Exercise: Return, unaltered, every line from the beginning of the material below up to and including the one with "2.9).build('trim_2', m_jamb, bev=.004))".
— BEGIN Entries provided —
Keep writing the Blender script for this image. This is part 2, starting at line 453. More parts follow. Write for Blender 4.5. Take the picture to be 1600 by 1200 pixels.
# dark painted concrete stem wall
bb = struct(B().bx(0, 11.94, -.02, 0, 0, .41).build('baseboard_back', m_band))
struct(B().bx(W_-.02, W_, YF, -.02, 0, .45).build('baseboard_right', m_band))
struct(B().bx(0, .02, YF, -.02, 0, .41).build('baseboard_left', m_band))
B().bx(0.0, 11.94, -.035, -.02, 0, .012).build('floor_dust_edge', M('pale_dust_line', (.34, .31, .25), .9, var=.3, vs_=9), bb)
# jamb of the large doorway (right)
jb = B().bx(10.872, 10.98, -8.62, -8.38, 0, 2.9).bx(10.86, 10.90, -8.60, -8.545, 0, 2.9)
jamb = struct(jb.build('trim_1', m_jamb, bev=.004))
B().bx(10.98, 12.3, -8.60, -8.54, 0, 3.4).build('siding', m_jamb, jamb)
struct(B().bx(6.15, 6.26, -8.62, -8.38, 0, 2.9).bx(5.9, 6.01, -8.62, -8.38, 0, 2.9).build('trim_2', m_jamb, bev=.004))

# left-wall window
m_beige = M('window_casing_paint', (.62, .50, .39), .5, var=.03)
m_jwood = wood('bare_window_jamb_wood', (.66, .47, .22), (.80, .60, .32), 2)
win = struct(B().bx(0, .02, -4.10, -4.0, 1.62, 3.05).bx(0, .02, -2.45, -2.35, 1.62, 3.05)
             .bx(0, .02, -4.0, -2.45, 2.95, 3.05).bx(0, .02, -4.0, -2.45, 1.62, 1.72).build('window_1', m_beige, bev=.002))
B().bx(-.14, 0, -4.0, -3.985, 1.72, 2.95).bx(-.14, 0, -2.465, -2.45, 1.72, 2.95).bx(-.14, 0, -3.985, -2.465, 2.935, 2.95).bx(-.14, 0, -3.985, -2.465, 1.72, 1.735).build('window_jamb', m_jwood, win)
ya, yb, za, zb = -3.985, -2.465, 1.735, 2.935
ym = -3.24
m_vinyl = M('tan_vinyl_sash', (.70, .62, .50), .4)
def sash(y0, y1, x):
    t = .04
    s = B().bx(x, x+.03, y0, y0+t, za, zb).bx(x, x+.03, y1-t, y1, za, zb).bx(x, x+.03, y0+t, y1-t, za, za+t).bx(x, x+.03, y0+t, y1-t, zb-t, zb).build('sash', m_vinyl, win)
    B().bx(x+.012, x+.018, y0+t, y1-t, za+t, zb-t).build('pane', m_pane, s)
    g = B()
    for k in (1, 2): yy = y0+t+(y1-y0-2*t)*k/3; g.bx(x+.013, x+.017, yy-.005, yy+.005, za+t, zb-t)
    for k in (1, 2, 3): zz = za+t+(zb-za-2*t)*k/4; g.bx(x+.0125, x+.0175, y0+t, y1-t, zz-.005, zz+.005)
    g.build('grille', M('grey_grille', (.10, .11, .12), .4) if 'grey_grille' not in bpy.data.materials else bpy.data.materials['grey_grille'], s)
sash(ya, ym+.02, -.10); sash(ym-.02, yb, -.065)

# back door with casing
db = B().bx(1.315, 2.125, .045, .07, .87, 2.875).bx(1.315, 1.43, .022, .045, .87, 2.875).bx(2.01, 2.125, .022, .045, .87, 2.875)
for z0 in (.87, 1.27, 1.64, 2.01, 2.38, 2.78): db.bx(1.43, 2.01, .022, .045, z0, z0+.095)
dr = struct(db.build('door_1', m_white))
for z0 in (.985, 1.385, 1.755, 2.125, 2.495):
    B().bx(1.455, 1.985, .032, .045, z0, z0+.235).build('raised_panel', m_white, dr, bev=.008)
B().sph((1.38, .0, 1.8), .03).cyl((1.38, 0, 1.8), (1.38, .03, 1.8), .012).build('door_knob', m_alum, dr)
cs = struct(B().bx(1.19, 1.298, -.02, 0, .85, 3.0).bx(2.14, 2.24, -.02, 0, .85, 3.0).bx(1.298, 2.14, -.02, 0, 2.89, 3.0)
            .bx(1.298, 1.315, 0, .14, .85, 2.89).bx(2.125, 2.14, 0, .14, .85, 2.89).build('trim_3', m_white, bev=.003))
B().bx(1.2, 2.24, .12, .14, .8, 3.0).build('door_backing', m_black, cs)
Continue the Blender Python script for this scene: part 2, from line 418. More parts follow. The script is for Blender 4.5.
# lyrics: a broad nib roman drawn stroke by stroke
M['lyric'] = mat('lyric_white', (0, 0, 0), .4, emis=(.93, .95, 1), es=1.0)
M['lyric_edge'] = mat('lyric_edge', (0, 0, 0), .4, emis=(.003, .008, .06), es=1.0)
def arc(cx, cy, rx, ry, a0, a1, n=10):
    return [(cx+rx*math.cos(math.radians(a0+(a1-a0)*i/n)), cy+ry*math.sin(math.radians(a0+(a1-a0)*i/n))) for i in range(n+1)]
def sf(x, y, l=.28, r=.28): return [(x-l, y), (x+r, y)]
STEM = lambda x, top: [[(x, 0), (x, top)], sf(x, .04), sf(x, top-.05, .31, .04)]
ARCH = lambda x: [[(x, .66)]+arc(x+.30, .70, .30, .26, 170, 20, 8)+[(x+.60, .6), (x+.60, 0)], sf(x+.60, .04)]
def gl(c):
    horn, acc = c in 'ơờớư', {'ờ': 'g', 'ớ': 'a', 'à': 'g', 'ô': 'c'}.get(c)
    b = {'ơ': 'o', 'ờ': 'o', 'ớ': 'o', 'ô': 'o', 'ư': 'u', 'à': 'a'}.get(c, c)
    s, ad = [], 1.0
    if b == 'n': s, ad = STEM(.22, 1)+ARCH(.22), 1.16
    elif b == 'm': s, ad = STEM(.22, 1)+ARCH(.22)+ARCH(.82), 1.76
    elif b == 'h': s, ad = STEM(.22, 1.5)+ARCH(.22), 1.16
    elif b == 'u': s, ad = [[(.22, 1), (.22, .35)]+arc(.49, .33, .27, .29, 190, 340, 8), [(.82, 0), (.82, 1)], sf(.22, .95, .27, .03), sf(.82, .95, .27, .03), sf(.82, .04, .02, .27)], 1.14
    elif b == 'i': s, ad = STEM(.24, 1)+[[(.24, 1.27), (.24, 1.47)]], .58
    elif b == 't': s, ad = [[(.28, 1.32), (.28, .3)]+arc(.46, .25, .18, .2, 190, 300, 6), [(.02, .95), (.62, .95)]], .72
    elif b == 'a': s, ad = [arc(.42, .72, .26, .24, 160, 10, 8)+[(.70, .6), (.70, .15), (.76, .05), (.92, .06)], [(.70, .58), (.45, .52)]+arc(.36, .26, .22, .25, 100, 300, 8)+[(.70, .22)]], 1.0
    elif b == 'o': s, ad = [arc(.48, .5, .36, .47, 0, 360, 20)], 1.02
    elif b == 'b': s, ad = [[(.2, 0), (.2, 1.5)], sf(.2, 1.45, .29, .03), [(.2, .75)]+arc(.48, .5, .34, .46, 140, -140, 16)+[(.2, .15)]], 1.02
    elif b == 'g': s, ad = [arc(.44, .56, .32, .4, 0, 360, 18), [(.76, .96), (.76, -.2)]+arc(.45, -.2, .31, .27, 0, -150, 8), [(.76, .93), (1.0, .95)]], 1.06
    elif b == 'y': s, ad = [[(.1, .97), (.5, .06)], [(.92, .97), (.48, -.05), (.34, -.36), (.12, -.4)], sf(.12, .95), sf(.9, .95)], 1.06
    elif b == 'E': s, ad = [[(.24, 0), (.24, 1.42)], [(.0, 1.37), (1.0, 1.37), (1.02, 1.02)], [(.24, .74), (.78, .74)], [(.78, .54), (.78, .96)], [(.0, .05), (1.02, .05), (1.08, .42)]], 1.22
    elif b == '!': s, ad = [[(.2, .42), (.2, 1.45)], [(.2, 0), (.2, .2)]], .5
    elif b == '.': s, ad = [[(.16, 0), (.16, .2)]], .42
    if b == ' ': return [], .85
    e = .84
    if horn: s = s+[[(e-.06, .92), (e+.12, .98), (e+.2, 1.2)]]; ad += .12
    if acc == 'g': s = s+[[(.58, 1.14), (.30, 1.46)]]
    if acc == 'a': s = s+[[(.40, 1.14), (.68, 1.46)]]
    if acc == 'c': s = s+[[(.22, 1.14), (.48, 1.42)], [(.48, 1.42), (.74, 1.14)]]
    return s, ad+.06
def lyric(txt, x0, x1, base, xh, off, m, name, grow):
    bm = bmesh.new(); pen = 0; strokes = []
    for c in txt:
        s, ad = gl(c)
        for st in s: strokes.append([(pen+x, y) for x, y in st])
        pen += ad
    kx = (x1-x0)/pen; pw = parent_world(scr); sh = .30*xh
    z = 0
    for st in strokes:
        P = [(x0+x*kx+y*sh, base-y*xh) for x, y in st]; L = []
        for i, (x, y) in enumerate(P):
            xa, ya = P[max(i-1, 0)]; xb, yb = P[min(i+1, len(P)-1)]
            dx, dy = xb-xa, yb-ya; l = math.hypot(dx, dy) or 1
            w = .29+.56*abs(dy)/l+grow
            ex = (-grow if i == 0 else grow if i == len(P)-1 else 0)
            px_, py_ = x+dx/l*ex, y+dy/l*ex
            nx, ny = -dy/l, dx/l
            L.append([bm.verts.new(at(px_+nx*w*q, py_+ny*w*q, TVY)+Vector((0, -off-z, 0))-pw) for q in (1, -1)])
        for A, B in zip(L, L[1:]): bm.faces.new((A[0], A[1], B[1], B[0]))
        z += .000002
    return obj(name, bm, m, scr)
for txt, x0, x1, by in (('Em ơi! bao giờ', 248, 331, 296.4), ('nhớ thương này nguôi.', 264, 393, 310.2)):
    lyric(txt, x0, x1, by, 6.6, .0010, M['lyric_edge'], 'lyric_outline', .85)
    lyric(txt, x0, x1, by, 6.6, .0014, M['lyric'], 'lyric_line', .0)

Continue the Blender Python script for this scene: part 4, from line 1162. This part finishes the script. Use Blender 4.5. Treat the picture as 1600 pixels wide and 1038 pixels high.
— END Entries provided —
Exercise output:
Keep writing the Blender script for this image. This is part 2, starting at line 453. More parts follow. Write for Blender 4.5. Take the picture to be 1600 by 1200 pixels.
# dark painted concrete stem wall
bb = struct(B().bx(0, 11.94, -.02, 0, 0, .41).build('baseboard_back', m_band))
struct(B().bx(W_-.02, W_, YF, -.02, 0, .45).build('baseboard_right', m_band))
struct(B().bx(0, .02, YF, -.02, 0, .41).build('baseboard_left', m_band))
B().bx(0.0, 11.94, -.035, -.02, 0, .012).build('floor_dust_edge', M('pale_dust_line', (.34, .31, .25), .9, var=.3, vs_=9), bb)
# jamb of the large doorway (right)
jb = B().bx(10.872, 10.98, -8.62, -8.38, 0, 2.9).bx(10.86, 10.90, -8.60, -8.545, 0, 2.9)
jamb = struct(jb.build('trim_1', m_jamb, bev=.004))
B().bx(10.98, 12.3, -8.60, -8.54, 0, 3.4).build('siding', m_jamb, jamb)
struct(B().bx(6.15, 6.26, -8.62, -8.38, 0, 2.9).bx(5.9, 6.01, -8.62, -8.38, 0, 2.9).build('trim_2', m_jamb, bev=.004))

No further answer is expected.